* _Requirement_
Stop at the line containing "ROOT = scene.collection": write out every line from the beginning of the entries up to and including it, minus the pictures.

* _Rows from a dataset_
= = = = =
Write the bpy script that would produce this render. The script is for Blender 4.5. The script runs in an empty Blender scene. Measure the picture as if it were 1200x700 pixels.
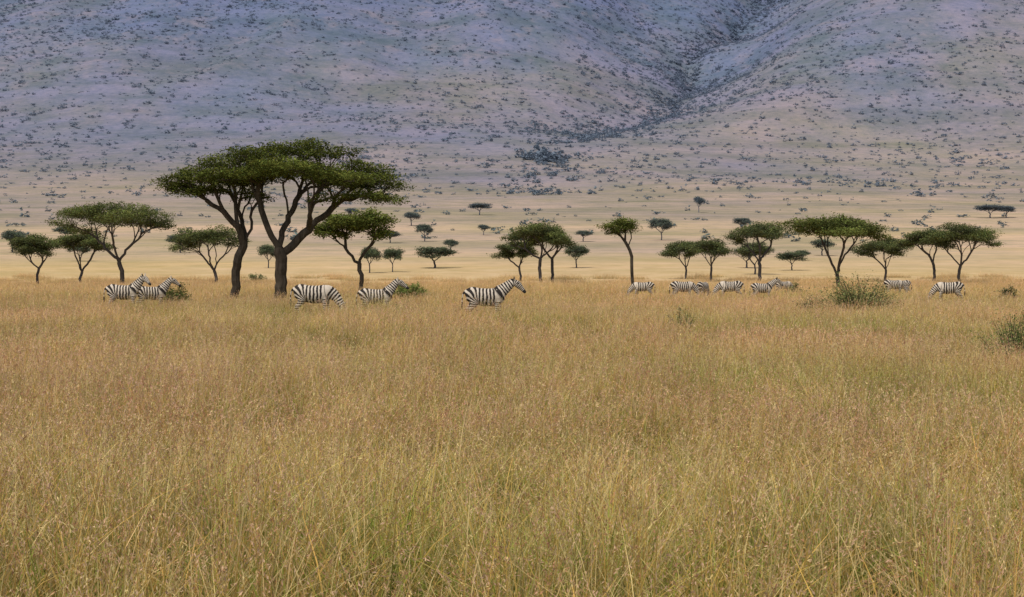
import bpy, math, random
import numpy as np
from mathutils import Vector
R = np.random.RandomState
scene = bpy.context.scene
ROOT = scene.collection

# ------------------------------------------------------------------ noise / terrain
def _h(ix, iy, s):
    n = (ix.astype(np.int64)*374761393 + iy.astype(np.int64)*668265263 + s*1442695041) & 0xffffffff
    n = ((n ^ (n >> 13)) * 1274126177) & 0xffffffff
    return ((n ^ (n >> 16)) & 0xffff)/65535.0
def vn(x, y, s=0):
    x = np.asarray(x, float); y = np.asarray(y, float)
    ix = np.floor(x); iy = np.floor(y); fx = x-ix; fy = y-iy
    fx = fx*fx*(3-2*fx); fy = fy*fy*(3-2*fy)
    ix = ix.astype(np.int64); iy = iy.astype(np.int64)
    a = _h(ix, iy, s); b = _h(ix+1, iy, s); c = _h(ix, iy+1, s); d = _h(ix+1, iy+1, s)
    return (a*(1-fx)+b*fx)*(1-fy)+(c*(1-fx)+d*fx)*fy
def fbm(x, y, s=0, o=4):
    t = 0; a = .5; x = np.asarray(x, float); y = np.asarray(y, float)
    for i in range(o):
        t = t+a*vn(x, y, s+i*17); x = x*2.03; y = y*2.03; a *= .5
    return t/(1-.5**o)
def gully_x(y):
    return 34+(y-1480)*0.29+16*np.sin(y/95.0)+9*np.sin(y/41.0)
def height(x, y):
    x = np.asarray(x, float); y = np.asarray(y, float)
    t = np.clip((y-180)/1320, 0, None)
    z = 70*t**1.3
    z = z + (fbm(x/14, y/14, 3, 3)-.5)*0.2*np.clip((y-5)/60, .2, 1)
    z = z + (fbm(x/160, y/160, 5, 3)-.5)*7*np.clip((y-260)/900, 0, 1)
    off = (fbm(x/420+9, y*0, 8, 3)-.5)*160
    hs = y-1530-off
    ramp = np.maximum((np.sqrt(hs*hs+280**2)+hs)/2-17., 0)
    hz = 0.30*ramp
    m = np.clip(hs/500, 0, 1); m = m*m*(3-2*m)
    rid = 1-np.abs(2*fbm((x-0.28*y)/330, y/1300, 21, 3)-1)
    hz = hz + m*(rid-.7)*60 + m*(fbm(x/90, y/120, 31, 4)-.5)*16 + np.clip(hs/100, 0, 1)*(fbm(x/26, y/34, 41, 3)-.5)*3
    dg = x-gully_x(y)
    hz = hz - np.clip(hs/600, 0, 1)*75*np.exp(-np.abs(dg)/130) + m*55*np.exp(-((dg-300)/190)**2)
    return z+hz
def gz(x, y): return float(height(np.array([x]), np.array([y]))[0])

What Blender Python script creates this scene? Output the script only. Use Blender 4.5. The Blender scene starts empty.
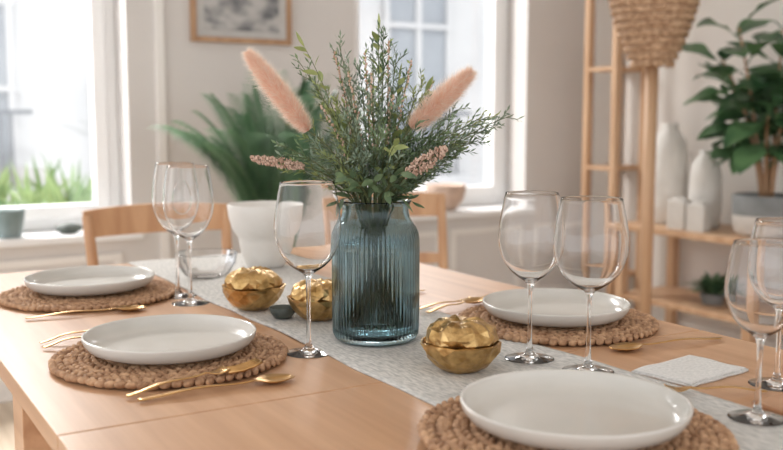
= = = = =
* _Result for this task_
Write the bpy script that would produce this render. The script is for Blender 4.5. The script runs in an empty Blender scene. Measure the picture as if it were 1200x700 pixels.
import bpy, math, random
import numpy as np
from mathutils import Vector
R = np.random.RandomState
scene = bpy.context.scene
ROOT = scene.collection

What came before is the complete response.